Every Manager's Guide to Information Technology:
Extract (8):
Servers
Servers are computers that, as the word suggests, provide services to clients-hence the term client/server computing, which is
emerging as mainstream technology for organizations moving away from large-scale mainframes to lower-cost microprocessor technology and high-speed telecommunications links. These links share information and software (stored on file and application servers) and connect users to each other and to remote software and communications services (communications servers).
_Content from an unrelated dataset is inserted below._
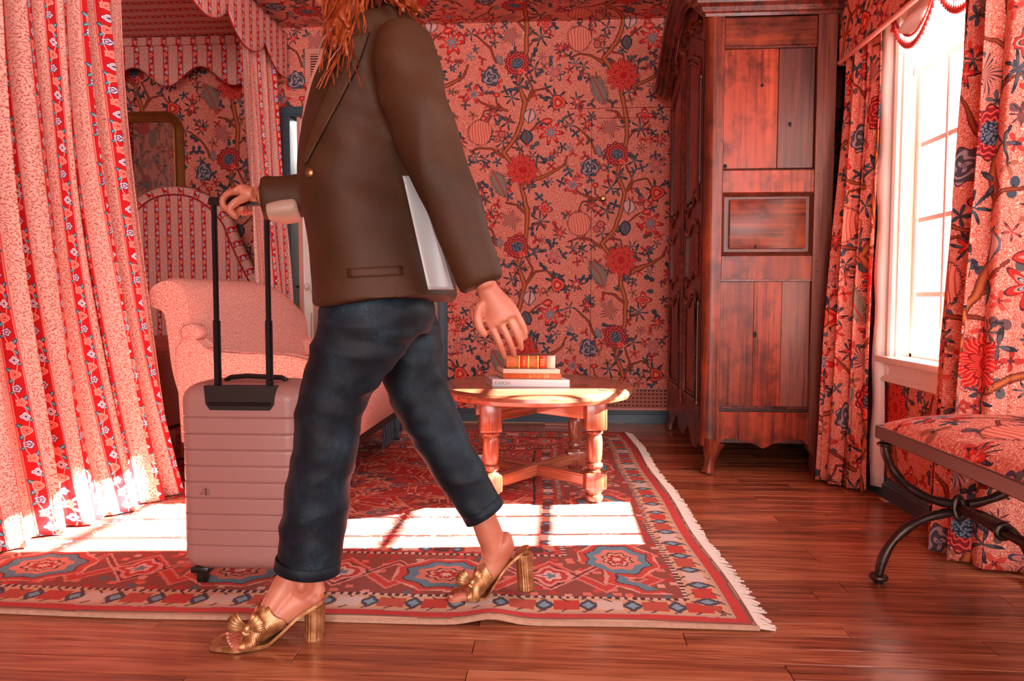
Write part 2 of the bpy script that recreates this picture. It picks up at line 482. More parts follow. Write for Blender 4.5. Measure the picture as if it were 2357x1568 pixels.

Basically, a server is a specialized, souped-up PC with lots of connections for communications links, far more speed, internal memory, and disk storage so that it can efficiently serve many users at once. Servers also have a wide range of software features that remove the need to install an operating system on each PC. Instead, the server provides a central management capability. Souping up the hardware means adding chips to give a PC race car speed and efficiency.
The same firms that are leaders in PC hardware are competing for the same spot in the server market, obviously because top-end machines provide higher prices and profit margins than do commodity desktop PCs. Compaq, Dell, Hewlett-Packard, and IBM are thus all players. Software companies also provide server packages, targeted to work with specific computer operating systems, data-base management systems, or groupware systems. Servers are highly specialized devices that vary widely in capability and cost. A $2,500 PC is big and fast enough for a small department, but a heavy-duty server that links workstations to data bases with high transaction volumes can add several zeroes to that price. For example, Hewlett-Packard's HP 9000 E-Class server, targeted to small businesses, costs $4,000. Sun's SPARCcenter 2000 server costs $1.2 million and is targeted at the same business applications as the smaller HP machine, but it handles far more users.
Personal computers have created a revolution in providing computing power at your fingertips. Servers in many ways create an even bigger revolution by bringing information, applications, and communications to those fingers.